* Exercise:
Stop after the line with "PI = math.pi": repeat exactly every line before it, beginning with the first, and that line itself.

* Supplied information:
───

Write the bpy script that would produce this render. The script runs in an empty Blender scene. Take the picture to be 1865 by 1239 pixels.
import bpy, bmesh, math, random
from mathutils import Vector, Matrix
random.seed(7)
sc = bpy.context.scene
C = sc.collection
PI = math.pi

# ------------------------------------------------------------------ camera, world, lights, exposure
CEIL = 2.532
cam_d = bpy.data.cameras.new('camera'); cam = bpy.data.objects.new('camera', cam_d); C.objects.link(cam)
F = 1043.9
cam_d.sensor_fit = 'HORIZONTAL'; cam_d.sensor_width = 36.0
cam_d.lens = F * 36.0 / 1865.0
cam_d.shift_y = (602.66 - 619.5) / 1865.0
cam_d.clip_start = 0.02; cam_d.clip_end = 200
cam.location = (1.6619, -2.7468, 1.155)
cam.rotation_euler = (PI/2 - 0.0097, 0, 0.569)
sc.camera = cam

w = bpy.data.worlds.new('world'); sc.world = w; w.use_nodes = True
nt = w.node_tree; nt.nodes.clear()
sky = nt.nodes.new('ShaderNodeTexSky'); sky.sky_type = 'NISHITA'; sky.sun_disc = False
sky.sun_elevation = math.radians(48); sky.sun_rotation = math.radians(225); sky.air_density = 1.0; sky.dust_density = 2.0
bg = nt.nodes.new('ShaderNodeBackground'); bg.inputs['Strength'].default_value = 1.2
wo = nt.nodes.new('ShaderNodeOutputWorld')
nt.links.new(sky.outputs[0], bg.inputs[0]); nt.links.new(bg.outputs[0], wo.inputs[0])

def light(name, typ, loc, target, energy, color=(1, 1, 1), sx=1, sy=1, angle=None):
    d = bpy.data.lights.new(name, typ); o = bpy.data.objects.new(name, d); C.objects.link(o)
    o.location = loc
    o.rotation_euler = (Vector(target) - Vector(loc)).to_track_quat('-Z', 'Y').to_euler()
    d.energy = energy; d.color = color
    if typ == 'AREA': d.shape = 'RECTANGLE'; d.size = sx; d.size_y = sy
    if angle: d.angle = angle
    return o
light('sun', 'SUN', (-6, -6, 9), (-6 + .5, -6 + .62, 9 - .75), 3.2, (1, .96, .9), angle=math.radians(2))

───

* Exercise solution:
Write the bpy script that would produce this render. The script runs in an empty Blender scene. Take the picture to be 1865 by 1239 pixels.
import bpy, bmesh, math, random
from mathutils import Vector, Matrix
random.seed(7)
sc = bpy.context.scene
C = sc.collection
PI = math.pi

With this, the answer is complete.